> Data extract:
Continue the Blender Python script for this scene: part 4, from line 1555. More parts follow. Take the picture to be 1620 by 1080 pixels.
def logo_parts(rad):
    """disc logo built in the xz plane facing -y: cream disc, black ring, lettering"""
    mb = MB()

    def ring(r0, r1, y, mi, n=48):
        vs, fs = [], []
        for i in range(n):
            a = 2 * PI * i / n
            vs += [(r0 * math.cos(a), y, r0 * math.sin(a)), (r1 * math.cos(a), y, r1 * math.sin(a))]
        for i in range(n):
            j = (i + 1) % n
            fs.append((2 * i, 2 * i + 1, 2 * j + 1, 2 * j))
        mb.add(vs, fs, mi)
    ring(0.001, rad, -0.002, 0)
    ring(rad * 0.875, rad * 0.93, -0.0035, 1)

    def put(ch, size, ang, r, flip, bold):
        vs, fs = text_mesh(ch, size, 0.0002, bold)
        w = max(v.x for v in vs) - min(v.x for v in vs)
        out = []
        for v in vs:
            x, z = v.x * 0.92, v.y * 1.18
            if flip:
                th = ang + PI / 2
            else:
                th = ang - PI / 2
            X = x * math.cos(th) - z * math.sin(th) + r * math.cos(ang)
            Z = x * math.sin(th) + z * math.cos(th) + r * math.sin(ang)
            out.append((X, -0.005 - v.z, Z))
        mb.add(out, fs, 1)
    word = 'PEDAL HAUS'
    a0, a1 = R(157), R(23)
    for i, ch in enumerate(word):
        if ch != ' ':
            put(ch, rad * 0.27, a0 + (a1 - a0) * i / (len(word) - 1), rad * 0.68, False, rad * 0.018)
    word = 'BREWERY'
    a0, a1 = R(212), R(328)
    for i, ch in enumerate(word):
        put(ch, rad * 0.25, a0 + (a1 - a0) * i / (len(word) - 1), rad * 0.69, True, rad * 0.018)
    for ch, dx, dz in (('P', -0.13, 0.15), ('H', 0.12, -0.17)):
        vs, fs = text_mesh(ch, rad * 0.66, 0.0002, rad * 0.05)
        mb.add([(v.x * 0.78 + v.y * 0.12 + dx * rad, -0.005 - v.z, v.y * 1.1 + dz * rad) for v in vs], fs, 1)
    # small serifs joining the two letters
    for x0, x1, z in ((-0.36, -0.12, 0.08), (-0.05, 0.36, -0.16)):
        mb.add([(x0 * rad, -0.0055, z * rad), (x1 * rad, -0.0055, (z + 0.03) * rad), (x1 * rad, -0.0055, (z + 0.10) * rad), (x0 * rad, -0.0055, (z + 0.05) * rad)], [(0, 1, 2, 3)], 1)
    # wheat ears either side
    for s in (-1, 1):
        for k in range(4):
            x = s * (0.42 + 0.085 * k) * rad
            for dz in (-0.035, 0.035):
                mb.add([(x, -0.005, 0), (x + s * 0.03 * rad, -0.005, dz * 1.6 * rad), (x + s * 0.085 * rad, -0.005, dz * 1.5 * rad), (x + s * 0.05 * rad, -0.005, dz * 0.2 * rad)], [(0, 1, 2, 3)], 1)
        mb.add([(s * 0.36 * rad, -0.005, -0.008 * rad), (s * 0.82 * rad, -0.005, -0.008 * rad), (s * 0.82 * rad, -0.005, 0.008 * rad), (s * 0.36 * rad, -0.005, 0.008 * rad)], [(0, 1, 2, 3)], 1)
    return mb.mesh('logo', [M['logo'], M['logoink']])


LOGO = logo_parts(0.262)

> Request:
Write down every line of the data exactly as it appears above.

> Answer to this problem:
Continue the Blender Python script for this scene: part 4, from line 1555. More parts follow. Take the picture to be 1620 by 1080 pixels.
def logo_parts(rad):
    """disc logo built in the xz plane facing -y: cream disc, black ring, lettering"""
    mb = MB()

    def ring(r0, r1, y, mi, n=48):
        vs, fs = [], []
        for i in range(n):
            a = 2 * PI * i / n
            vs += [(r0 * math.cos(a), y, r0 * math.sin(a)), (r1 * math.cos(a), y, r1 * math.sin(a))]
        for i in range(n):
            j = (i + 1) % n
            fs.append((2 * i, 2 * i + 1, 2 * j + 1, 2 * j))
        mb.add(vs, fs, mi)
    ring(0.001, rad, -0.002, 0)
    ring(rad * 0.875, rad * 0.93, -0.0035, 1)

    def put(ch, size, ang, r, flip, bold):
        vs, fs = text_mesh(ch, size, 0.0002, bold)
        w = max(v.x for v in vs) - min(v.x for v in vs)
        out = []
        for v in vs:
            x, z = v.x * 0.92, v.y * 1.18
            if flip:
                th = ang + PI / 2
            else:
                th = ang - PI / 2
            X = x * math.cos(th) - z * math.sin(th) + r * math.cos(ang)
            Z = x * math.sin(th) + z * math.cos(th) + r * math.sin(ang)
            out.append((X, -0.005 - v.z, Z))
        mb.add(out, fs, 1)
    word = 'PEDAL HAUS'
    a0, a1 = R(157), R(23)
    for i, ch in enumerate(word):
        if ch != ' ':
            put(ch, rad * 0.27, a0 + (a1 - a0) * i / (len(word) - 1), rad * 0.68, False, rad * 0.018)
    word = 'BREWERY'
    a0, a1 = R(212), R(328)
    for i, ch in enumerate(word):
        put(ch, rad * 0.25, a0 + (a1 - a0) * i / (len(word) - 1), rad * 0.69, True, rad * 0.018)
    for ch, dx, dz in (('P', -0.13, 0.15), ('H', 0.12, -0.17)):
        vs, fs = text_mesh(ch, rad * 0.66, 0.0002, rad * 0.05)
        mb.add([(v.x * 0.78 + v.y * 0.12 + dx * rad, -0.005 - v.z, v.y * 1.1 + dz * rad) for v in vs], fs, 1)
    # small serifs joining the two letters
    for x0, x1, z in ((-0.36, -0.12, 0.08), (-0.05, 0.36, -0.16)):
        mb.add([(x0 * rad, -0.0055, z * rad), (x1 * rad, -0.0055, (z + 0.03) * rad), (x1 * rad, -0.0055, (z + 0.10) * rad), (x0 * rad, -0.0055, (z + 0.05) * rad)], [(0, 1, 2, 3)], 1)
    # wheat ears either side
    for s in (-1, 1):
        for k in range(4):
            x = s * (0.42 + 0.085 * k) * rad
            for dz in (-0.035, 0.035):
                mb.add([(x, -0.005, 0), (x + s * 0.03 * rad, -0.005, dz * 1.6 * rad), (x + s * 0.085 * rad, -0.005, dz * 1.5 * rad), (x + s * 0.05 * rad, -0.005, dz * 0.2 * rad)], [(0, 1, 2, 3)], 1)
        mb.add([(s * 0.36 * rad, -0.005, -0.008 * rad), (s * 0.82 * rad, -0.005, -0.008 * rad), (s * 0.82 * rad, -0.005, 0.008 * rad), (s * 0.36 * rad, -0.005, 0.008 * rad)], [(0, 1, 2, 3)], 1)
    return mb.mesh('logo', [M['logo'], M['logoink']])


LOGO = logo_parts(0.262)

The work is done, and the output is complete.